I am absolutely alone on the hill for two weeks. Everyone else who lives on the hill- there aren't many- are wilin' away the days at a camel fare in India (they leave exactly two days before the bombs hit Mumbai) or shuffling around Cyrpus and Greece complaining about the lack of public transportation. So it's just me and the dogs, the phantom cats and the recent ghosts of a LOT of chickens. I get up and go to work every morning. I come home at noon, walk around fields with the dogs, read books and shovel snow and feed wood into the wood stove. Sort of a Zen-like existence (I keep expecting to see Bhudda come trundling up the road) except that it's not, because my lightning fried brain never stops moving not even for a split sentence not even to pause for punctuation. It gets considerably colder outside. It's freezing outside the house, it's freezing inside the house, but in the few inches of atmosphere around the stove it is roasting. So that is where I plant myself, with a pile of books, when I am inside, otherwise I shuffle around in layers of wool and a down jacket, with gloves on, fretting that that pipes might explode like they have so many times before in the cold. Monotony is broken when I go into work, and I enjoy immensly the company of the growling cook (5th child just born two days earlier) and the omniscent Jute Box.

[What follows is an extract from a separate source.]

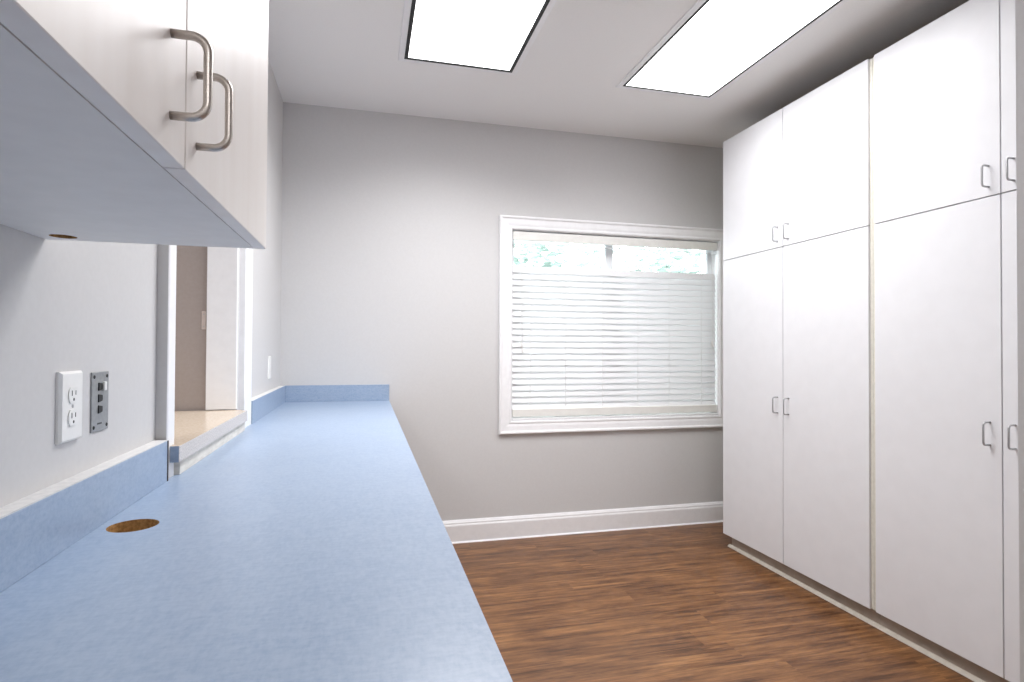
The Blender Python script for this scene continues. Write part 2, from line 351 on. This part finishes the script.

Then one day I go into work and one of the Maldovans has already opened the place. Turns out I have the day off, and the next three days off as well. I say, That Would have been grand to know that in advance, and the Maldovan responds, "I go out to West Leb with Beer Delivery man tonight: you come?"

I don't. For those four days I don't speak to anyone. Not a soul, unless you count the dogs and the radio. Four days may not seem like a long time, but have you ever done it? It feels a little crazy. And then the car died and I had to walk down a mile to the old farmer who lives at the bottom of the road. It was night time, eerily warm, mist everywhere. The farmer lives in excruciating loneliness, part of an old Vermont family haunted for decades by mental illness. In another world, I knock on his door and find unlikely but comforting friendship with the old man. I listen to his stories about the Old Ways while I cook dinner for us, using up the leftovers so I don't have to throw them out as I've been doing. But that doesn't happen. All that happens is I wait in his old Ford while he hays his dairy cows and then we drive back up the hill, he gives the car a jump while I stand rocking back and forth on my heels, arms crossed around my chest. I say thanks and he says if ya need anything else come and get me, and later on the evening I almost think twice before I throw the left over soup into the back yard.

1 comment:

Heather Ann said...

jealous. i want a zen-like escape, i am sure it would be so hard...but amazing. miss you!